If you need a simpler way to beat them, however, it can be reduced to just three words: Play Blood Moon. Perhaps more than any other deck in Modern, Scapeshift folds to a timely Mooning. Just be sure that you have a way to win through their Reclamation Sages. Still, main-deck Blood Moons, as we’ve seen in decks like Mardu Pyromancer, are an excellent way to steal game 1s.

Finally, don’t plan on winning the long game against Scapeshift. It’s an odd thing to think, given that they’ll be drawing Farseeks and Explores, but Scapeshift will probably draw stronger cards as the game goes long. With Valakut, especially in multiples, more or less every card off the top of their deck is going to unload a heap of damage on you. Try to finish the job quickly, and don’t seek to grind it out.

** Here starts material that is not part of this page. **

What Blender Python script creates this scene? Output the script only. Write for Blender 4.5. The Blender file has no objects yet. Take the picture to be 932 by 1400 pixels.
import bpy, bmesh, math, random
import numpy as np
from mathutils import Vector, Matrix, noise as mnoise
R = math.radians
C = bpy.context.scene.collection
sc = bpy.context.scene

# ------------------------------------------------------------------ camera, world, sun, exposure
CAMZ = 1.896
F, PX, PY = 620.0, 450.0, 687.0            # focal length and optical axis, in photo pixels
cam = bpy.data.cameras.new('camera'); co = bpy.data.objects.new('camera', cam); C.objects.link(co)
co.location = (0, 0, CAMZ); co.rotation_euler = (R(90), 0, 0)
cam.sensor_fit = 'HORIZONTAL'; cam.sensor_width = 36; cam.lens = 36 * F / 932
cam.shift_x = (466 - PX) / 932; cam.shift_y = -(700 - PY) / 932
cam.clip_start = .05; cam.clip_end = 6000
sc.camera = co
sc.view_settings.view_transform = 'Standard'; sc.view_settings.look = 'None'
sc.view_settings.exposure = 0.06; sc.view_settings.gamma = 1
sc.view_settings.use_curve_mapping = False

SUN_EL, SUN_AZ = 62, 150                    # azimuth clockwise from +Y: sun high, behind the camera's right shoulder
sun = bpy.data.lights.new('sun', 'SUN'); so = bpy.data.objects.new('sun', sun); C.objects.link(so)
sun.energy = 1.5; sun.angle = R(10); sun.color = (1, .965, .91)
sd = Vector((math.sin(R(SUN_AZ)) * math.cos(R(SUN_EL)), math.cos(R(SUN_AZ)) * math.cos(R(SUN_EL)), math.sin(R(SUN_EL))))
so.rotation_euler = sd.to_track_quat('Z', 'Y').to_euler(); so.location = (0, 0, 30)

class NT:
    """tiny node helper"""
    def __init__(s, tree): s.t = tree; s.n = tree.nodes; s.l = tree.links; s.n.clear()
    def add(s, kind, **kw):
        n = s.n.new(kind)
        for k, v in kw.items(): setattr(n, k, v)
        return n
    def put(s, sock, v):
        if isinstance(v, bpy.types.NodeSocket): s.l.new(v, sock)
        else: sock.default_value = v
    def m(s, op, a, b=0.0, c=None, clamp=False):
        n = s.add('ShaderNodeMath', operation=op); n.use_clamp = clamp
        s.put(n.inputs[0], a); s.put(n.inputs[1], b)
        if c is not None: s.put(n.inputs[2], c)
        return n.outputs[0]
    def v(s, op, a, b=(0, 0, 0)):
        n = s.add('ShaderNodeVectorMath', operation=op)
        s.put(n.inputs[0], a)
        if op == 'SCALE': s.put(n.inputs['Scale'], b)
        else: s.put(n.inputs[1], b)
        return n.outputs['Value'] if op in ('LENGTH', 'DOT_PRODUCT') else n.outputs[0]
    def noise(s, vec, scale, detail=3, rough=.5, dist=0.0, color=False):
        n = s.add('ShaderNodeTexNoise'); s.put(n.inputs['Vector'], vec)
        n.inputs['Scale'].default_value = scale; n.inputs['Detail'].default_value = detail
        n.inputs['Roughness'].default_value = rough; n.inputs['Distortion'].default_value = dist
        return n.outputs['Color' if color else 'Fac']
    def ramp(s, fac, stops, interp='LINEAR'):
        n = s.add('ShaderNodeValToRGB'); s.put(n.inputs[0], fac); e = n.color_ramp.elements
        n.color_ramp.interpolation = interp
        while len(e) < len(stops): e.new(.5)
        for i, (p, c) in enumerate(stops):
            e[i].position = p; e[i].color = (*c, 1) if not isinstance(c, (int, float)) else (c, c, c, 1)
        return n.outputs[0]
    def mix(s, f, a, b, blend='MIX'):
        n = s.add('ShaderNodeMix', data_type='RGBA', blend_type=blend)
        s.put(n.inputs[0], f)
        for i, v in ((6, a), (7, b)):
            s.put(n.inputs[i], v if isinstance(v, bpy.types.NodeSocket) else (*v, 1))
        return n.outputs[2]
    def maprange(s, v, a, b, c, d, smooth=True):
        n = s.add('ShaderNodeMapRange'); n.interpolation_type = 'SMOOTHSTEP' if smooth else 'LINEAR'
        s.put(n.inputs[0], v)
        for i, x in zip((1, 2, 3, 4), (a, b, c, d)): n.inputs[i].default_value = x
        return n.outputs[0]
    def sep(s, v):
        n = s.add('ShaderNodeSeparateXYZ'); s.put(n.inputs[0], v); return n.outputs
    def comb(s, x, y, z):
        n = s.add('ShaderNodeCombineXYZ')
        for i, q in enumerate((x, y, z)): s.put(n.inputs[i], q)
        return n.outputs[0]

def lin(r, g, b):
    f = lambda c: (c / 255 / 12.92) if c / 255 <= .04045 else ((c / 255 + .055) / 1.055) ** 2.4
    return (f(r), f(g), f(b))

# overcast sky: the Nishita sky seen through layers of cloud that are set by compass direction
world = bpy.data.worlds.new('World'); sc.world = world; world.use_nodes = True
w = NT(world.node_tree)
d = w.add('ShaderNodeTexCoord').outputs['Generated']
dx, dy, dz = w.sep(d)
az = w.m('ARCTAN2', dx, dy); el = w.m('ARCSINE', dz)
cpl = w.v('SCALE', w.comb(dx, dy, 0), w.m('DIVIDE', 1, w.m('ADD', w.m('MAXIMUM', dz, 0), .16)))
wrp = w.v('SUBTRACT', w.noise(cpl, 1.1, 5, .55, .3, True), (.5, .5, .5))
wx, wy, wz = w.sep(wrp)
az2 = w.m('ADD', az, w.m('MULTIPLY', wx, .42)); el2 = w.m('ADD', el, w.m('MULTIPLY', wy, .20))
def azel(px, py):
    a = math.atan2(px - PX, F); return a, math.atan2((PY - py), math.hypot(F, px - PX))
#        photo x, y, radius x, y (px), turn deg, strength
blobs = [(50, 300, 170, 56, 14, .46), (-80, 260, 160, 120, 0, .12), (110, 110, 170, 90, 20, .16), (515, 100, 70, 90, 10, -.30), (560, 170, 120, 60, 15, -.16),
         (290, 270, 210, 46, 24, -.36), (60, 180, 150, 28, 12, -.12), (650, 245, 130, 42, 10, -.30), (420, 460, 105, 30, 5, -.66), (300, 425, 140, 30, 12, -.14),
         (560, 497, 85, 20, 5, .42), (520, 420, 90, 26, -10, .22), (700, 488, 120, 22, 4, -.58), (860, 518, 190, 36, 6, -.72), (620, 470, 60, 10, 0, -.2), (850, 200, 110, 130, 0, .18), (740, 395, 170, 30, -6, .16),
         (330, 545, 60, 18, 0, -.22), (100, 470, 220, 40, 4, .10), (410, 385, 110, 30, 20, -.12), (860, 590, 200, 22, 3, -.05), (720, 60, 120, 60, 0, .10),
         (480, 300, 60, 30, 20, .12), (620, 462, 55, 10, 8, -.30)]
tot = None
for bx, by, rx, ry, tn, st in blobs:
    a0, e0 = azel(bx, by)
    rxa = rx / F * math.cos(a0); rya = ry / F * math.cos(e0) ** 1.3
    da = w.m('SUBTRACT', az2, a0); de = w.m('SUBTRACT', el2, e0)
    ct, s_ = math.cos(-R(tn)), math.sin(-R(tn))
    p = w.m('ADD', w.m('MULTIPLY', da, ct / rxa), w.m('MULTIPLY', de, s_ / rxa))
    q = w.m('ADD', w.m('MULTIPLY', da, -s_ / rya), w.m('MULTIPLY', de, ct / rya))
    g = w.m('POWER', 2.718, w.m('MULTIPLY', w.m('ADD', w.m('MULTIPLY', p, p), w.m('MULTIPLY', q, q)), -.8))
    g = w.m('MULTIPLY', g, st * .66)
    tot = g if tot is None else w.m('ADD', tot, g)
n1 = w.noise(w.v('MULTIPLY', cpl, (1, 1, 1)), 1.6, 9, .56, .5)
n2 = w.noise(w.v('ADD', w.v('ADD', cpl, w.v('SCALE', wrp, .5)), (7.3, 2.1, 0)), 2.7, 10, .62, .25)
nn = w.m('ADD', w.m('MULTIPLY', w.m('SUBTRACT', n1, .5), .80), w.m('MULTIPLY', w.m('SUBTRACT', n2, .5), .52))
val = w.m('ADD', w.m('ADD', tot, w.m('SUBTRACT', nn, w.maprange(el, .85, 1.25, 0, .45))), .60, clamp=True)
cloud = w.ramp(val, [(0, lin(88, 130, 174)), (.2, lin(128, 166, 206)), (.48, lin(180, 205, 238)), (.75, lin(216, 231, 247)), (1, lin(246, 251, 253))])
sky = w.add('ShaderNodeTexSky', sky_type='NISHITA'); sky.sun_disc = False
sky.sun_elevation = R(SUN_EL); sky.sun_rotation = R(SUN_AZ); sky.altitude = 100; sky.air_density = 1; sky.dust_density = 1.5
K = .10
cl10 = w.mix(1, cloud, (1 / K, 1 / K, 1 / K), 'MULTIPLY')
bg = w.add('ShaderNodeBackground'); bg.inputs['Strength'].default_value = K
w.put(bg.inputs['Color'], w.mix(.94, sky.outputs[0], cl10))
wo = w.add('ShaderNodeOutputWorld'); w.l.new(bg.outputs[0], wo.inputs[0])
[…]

Recently, Scapeshift has been on a bit of a downswing. The Blood-Moon-dominated land hate packages that tackle it so well are at an all-time high given both Scapeshift and Tron decks have been performing strongly over the past months. Having said that, we may see a Scapeshift enjoy a resurgence at PT Rivals of Ixalan, as it remains a fast, consistent, and powerful way to win games in Modern.